Supplied records:
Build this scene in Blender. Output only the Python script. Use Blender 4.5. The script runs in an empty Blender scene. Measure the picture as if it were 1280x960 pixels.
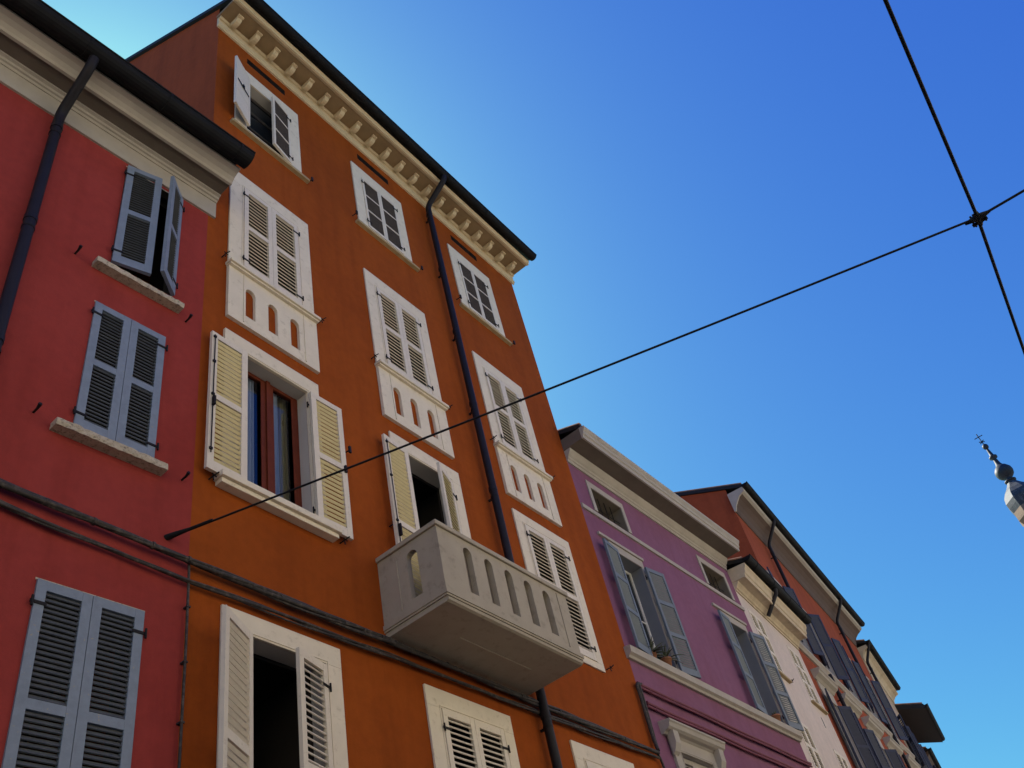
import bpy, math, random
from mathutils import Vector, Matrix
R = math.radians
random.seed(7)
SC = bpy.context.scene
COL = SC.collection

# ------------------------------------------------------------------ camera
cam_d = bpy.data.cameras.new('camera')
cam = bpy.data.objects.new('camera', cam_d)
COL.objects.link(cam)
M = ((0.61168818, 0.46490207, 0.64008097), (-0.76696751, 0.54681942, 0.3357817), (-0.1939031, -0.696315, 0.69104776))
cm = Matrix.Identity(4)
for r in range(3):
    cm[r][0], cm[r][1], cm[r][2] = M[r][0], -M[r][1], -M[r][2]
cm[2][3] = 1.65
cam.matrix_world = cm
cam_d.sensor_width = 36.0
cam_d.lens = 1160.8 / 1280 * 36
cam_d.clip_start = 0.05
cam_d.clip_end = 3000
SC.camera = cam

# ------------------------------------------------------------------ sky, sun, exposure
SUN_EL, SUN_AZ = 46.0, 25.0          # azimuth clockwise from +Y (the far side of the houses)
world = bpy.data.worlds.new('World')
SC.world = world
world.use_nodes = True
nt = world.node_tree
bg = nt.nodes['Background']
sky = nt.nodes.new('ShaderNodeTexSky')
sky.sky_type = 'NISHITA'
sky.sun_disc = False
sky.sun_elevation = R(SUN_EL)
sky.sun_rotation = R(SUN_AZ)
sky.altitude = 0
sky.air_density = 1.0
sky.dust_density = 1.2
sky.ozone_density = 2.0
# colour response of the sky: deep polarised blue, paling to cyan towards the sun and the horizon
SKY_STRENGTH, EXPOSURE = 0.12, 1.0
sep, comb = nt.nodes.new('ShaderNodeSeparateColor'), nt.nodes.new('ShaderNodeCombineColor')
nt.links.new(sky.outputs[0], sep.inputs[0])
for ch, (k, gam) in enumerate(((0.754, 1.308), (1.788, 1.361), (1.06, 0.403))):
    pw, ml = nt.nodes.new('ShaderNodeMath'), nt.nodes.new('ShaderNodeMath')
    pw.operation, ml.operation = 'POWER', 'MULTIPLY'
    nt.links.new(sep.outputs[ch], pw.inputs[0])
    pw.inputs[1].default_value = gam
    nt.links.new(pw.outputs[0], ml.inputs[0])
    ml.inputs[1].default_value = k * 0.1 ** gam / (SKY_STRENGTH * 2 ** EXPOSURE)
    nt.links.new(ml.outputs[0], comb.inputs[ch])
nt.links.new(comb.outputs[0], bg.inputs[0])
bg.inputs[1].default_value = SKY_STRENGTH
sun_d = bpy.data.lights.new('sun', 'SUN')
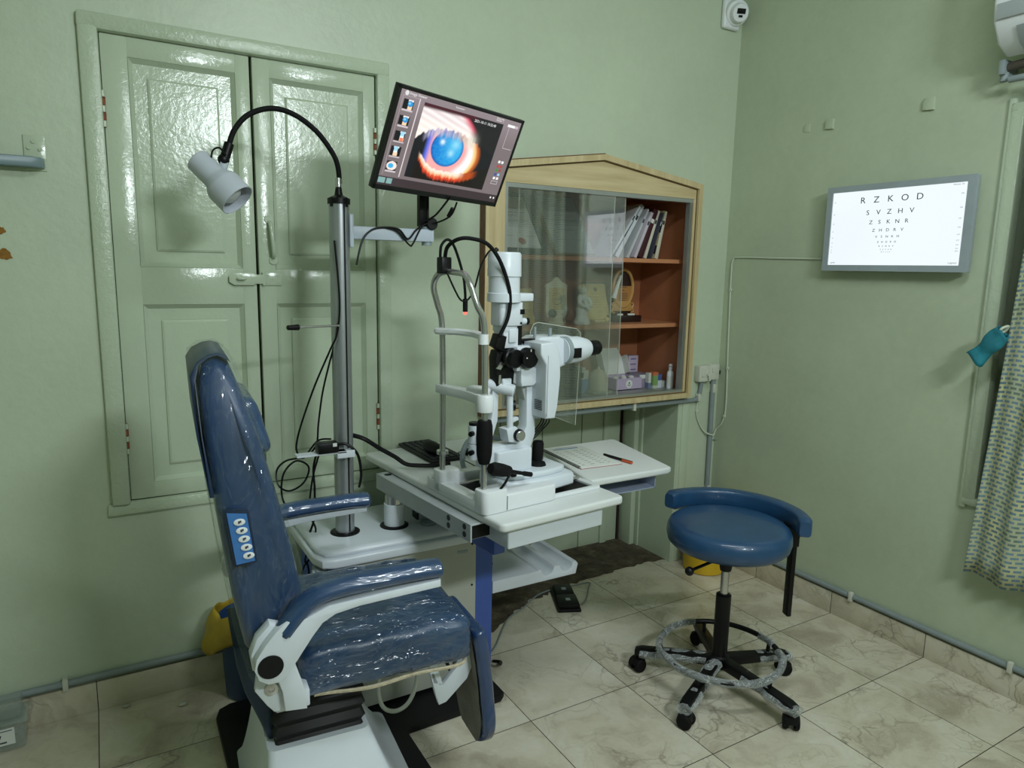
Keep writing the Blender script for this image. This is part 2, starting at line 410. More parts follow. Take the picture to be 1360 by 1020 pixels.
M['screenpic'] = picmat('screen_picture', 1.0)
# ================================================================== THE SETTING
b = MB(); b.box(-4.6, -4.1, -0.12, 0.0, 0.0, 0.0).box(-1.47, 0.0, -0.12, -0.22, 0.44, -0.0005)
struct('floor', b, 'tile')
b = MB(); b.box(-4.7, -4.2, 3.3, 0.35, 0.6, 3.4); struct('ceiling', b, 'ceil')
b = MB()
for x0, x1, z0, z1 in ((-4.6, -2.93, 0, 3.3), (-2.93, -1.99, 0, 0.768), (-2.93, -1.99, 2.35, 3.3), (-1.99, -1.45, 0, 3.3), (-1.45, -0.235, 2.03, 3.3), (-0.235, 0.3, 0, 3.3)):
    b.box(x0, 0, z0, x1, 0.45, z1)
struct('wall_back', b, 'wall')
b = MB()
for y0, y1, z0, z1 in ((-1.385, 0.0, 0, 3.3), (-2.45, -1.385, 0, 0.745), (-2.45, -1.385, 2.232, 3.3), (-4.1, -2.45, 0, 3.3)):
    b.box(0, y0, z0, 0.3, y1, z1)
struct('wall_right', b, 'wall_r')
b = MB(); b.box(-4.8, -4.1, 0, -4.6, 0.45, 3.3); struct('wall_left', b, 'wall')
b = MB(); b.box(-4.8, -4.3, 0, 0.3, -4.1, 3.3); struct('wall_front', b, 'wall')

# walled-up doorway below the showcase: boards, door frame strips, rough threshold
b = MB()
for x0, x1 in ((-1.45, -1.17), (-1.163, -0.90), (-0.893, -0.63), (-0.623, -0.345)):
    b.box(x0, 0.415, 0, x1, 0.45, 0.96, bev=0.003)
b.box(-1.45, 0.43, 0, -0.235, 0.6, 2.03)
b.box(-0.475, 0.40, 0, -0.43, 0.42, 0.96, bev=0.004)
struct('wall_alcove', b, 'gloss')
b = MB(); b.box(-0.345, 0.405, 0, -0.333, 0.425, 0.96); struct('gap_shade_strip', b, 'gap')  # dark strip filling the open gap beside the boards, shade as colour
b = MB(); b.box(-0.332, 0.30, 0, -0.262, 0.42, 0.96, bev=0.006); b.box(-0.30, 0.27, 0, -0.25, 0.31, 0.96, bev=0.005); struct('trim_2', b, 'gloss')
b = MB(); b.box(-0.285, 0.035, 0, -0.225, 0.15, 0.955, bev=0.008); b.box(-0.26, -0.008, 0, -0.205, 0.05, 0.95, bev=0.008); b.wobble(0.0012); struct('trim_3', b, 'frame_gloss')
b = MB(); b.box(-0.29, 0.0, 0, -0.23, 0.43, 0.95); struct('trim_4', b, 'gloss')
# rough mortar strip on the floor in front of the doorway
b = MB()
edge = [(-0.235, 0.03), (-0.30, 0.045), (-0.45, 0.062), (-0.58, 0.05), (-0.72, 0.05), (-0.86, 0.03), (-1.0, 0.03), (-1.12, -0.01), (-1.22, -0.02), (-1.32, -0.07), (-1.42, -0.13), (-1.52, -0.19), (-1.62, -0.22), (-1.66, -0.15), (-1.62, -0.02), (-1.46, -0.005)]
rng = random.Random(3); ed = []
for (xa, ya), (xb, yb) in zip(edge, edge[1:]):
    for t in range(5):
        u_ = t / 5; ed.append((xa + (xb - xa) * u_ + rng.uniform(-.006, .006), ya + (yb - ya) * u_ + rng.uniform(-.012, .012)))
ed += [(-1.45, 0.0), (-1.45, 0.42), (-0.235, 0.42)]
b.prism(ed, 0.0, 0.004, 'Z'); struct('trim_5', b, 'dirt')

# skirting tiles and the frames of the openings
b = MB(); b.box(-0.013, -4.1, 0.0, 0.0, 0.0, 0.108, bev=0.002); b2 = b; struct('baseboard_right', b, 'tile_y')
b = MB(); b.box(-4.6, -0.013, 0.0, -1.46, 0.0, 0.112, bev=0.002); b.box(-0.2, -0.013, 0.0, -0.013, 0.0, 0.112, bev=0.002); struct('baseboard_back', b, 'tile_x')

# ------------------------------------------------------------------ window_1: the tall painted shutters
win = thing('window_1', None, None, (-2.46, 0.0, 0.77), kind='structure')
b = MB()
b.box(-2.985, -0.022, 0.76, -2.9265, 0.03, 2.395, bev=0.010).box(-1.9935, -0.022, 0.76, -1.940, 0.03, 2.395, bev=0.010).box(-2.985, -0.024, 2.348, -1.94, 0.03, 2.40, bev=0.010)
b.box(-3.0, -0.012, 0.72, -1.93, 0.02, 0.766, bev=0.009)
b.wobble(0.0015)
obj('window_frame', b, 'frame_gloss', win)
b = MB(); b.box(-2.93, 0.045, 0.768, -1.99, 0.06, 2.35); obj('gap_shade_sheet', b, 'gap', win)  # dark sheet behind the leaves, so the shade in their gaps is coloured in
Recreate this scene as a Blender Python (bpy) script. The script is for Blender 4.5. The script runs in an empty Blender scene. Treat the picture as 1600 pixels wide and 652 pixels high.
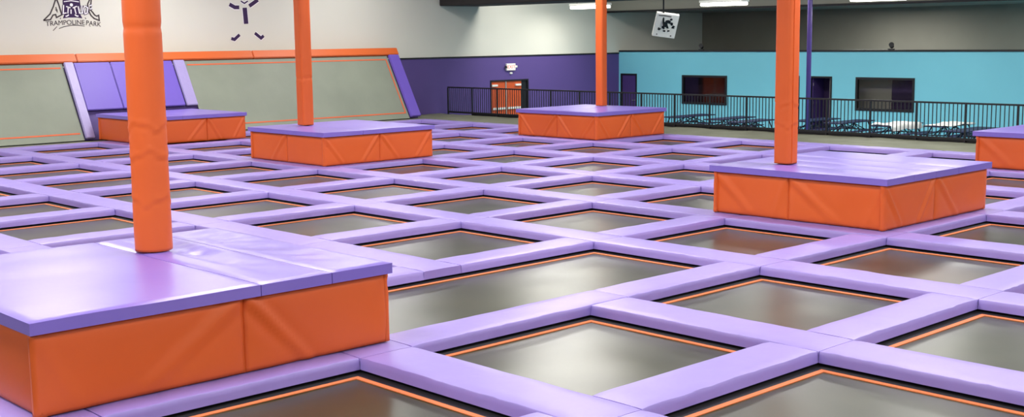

Challenge: Repeat the listing above exactly, with no pictures.

Problem solution:
Build this scene in Blender. Output only the Python script. Use Blender 4.5. The script runs in an empty Blender scene. Measure the picture as if it were 1280x960 pixels.
import bpy, math, random
from mathutils import Vector, Matrix
R = math.radians
random.seed(7)
SC = bpy.context.scene
COL = SC.collection

# ------------------------------------------------------------------ camera
cam_d = bpy.data.cameras.new('camera')
cam = bpy.data.objects.new('camera', cam_d)
COL.objects.link(cam)
M = ((0.61168818, 0.46490207, 0.64008097), (-0.76696751, 0.54681942, 0.3357817), (-0.1939031, -0.696315, 0.69104776))
cm = Matrix.Identity(4)
for r in range(3):
    cm[r][0], cm[r][1], cm[r][2] = M[r][0], -M[r][1], -M[r][2]
cm[2][3] = 1.65
cam.matrix_world = cm
cam_d.sensor_width = 36.0
cam_d.lens = 1160.8 / 1280 * 36
cam_d.clip_start = 0.05
cam_d.clip_end = 3000
SC.camera = cam

# ------------------------------------------------------------------ sky, sun, exposure
SUN_EL, SUN_AZ = 46.0, 25.0          # azimuth clockwise from +Y (the far side of the houses)
world = bpy.data.worlds.new('World')
SC.world = world
world.use_nodes = True
nt = world.node_tree
bg = nt.nodes['Background']
sky = nt.nodes.new('ShaderNodeTexSky')
sky.sky_type = 'NISHITA'
sky.sun_disc = False
sky.sun_elevation = R(SUN_EL)
sky.sun_rotation = R(SUN_AZ)
sky.altitude = 0
sky.air_density = 1.0
sky.dust_density = 1.2
sky.ozone_density = 2.0
# colour response of the sky: deep polarised blue, paling to cyan towards the sun and the horizon
SKY_STRENGTH, EXPOSURE = 0.12, 1.0
sep, comb = nt.nodes.new('ShaderNodeSeparateColor'), nt.nodes.new('ShaderNodeCombineColor')
nt.links.new(sky.outputs[0], sep.inputs[0])
for ch, (k, gam) in enumerate(((0.754, 1.308), (1.788, 1.361), (1.06, 0.403))):
    pw, ml = nt.nodes.new('ShaderNodeMath'), nt.nodes.new('ShaderNodeMath')
    pw.operation, ml.operation = 'POWER', 'MULTIPLY'
    nt.links.new(sep.outputs[ch], pw.inputs[0])
    pw.inputs[1].default_value = gam
    nt.links.new(pw.outputs[0], ml.inputs[0])
    ml.inputs[1].default_value = k * 0.1 ** gam / (SKY_STRENGTH * 2 ** EXPOSURE)
    nt.links.new(ml.outputs[0], comb.inputs[ch])
nt.links.new(comb.outputs[0], bg.inputs[0])
bg.inputs[1].default_value = SKY_STRENGTH
sun_d = bpy.data.lights.new('sun', 'SUN')
Keep writing the Blender script for this image. This is part 2, starting at line 410. More parts follow. Take the picture to be 1360 by 1020 pixels.
M['screenpic'] = picmat('screen_picture', 1.0)
# ================================================================== THE SETTING
b = MB(); b.box(-4.6, -4.1, -0.12, 0.0, 0.0, 0.0).box(-1.47, 0.0, -0.12, -0.22, 0.44, -0.0005)
struct('floor', b, 'tile')
b = MB(); b.box(-4.7, -4.2, 3.3, 0.35, 0.6, 3.4); struct('ceiling', b, 'ceil')
b = MB()
for x0, x1, z0, z1 in ((-4.6, -2.93, 0, 3.3), (-2.93, -1.99, 0, 0.768), (-2.93, -1.99, 2.35, 3.3), (-1.99, -1.45, 0, 3.3), (-1.45, -0.235, 2.03, 3.3), (-0.235, 0.3, 0, 3.3)):
    b.box(x0, 0, z0, x1, 0.45, z1)
struct('wall_back', b, 'wall')
b = MB()
for y0, y1, z0, z1 in ((-1.385, 0.0, 0, 3.3), (-2.45, -1.385, 0, 0.745), (-2.45, -1.385, 2.232, 3.3), (-4.1, -2.45, 0, 3.3)):
    b.box(0, y0, z0, 0.3, y1, z1)
struct('wall_right', b, 'wall_r')
b = MB(); b.box(-4.8, -4.1, 0, -4.6, 0.45, 3.3); struct('wall_left', b, 'wall')
b = MB(); b.box(-4.8, -4.3, 0, 0.3, -4.1, 3.3); struct('wall_front', b, 'wall')

# walled-up doorway below the showcase: boards, door frame strips, rough threshold
b = MB()
for x0, x1 in ((-1.45, -1.17), (-1.163, -0.90), (-0.893, -0.63), (-0.623, -0.345)):
    b.box(x0, 0.415, 0, x1, 0.45, 0.96, bev=0.003)
b.box(-1.45, 0.43, 0, -0.235, 0.6, 2.03)
b.box(-0.475, 0.40, 0, -0.43, 0.42, 0.96, bev=0.004)
struct('wall_alcove', b, 'gloss')
b = MB(); b.box(-0.345, 0.405, 0, -0.333, 0.425, 0.96); struct('gap_shade_strip', b, 'gap')  # dark strip filling the open gap beside the boards, shade as colour
b = MB(); b.box(-0.332, 0.30, 0, -0.262, 0.42, 0.96, bev=0.006); b.box(-0.30, 0.27, 0, -0.25, 0.31, 0.96, bev=0.005); struct('trim_2', b, 'gloss')
b = MB(); b.box(-0.285, 0.035, 0, -0.225, 0.15, 0.955, bev=0.008); b.box(-0.26, -0.008, 0, -0.205, 0.05, 0.95, bev=0.008); b.wobble(0.0012); struct('trim_3', b, 'frame_gloss')
b = MB(); b.box(-0.29, 0.0, 0, -0.23, 0.43, 0.95); struct('trim_4', b, 'gloss')
# rough mortar strip on the floor in front of the doorway
b = MB()
edge = [(-0.235, 0.03), (-0.30, 0.045), (-0.45, 0.062), (-0.58, 0.05), (-0.72, 0.05), (-0.86, 0.03), (-1.0, 0.03), (-1.12, -0.01), (-1.22, -0.02), (-1.32, -0.07), (-1.42, -0.13), (-1.52, -0.19), (-1.62, -0.22), (-1.66, -0.15), (-1.62, -0.02), (-1.46, -0.005)]
rng = random.Random(3); ed = []
for (xa, ya), (xb, yb) in zip(edge, edge[1:]):
    for t in range(5):
        u_ = t / 5; ed.append((xa + (xb - xa) * u_ + rng.uniform(-.006, .006), ya + (yb - ya) * u_ + rng.uniform(-.012, .012)))
ed += [(-1.45, 0.0), (-1.45, 0.42), (-0.235, 0.42)]
b.prism(ed, 0.0, 0.004, 'Z'); struct('trim_5', b, 'dirt')

# skirting tiles and the frames of the openings
b = MB(); b.box(-0.013, -4.1, 0.0, 0.0, 0.0, 0.108, bev=0.002); b2 = b; struct('baseboard_right', b, 'tile_y')
b = MB(); b.box(-4.6, -0.013, 0.0, -1.46, 0.0, 0.112, bev=0.002); b.box(-0.2, -0.013, 0.0, -0.013, 0.0, 0.112, bev=0.002); struct('baseboard_back', b, 'tile_x')

# ------------------------------------------------------------------ window_1: the tall painted shutters
win = thing('window_1', None, None, (-2.46, 0.0, 0.77), kind='structure')
b = MB()
b.box(-2.985, -0.022, 0.76, -2.9265, 0.03, 2.395, bev=0.010).box(-1.9935, -0.022, 0.76, -1.940, 0.03, 2.395, bev=0.010).box(-2.985, -0.024, 2.348, -1.94, 0.03, 2.40, bev=0.010)
b.box(-3.0, -0.012, 0.72, -1.93, 0.02, 0.766, bev=0.009)
b.wobble(0.0015)
obj('window_frame', b, 'frame_gloss', win)
b = MB(); b.box(-2.93, 0.045, 0.768, -1.99, 0.06, 2.35); obj('gap_shade_sheet', b, 'gap', win)  # dark sheet behind the leaves, so the shade in their gaps is coloured in
Recreate this scene as a Blender Python (bpy) script. The script is for Blender 4.5. The script runs in an empty Blender scene. Treat the picture as 1600 pixels wide and 652 pixels high.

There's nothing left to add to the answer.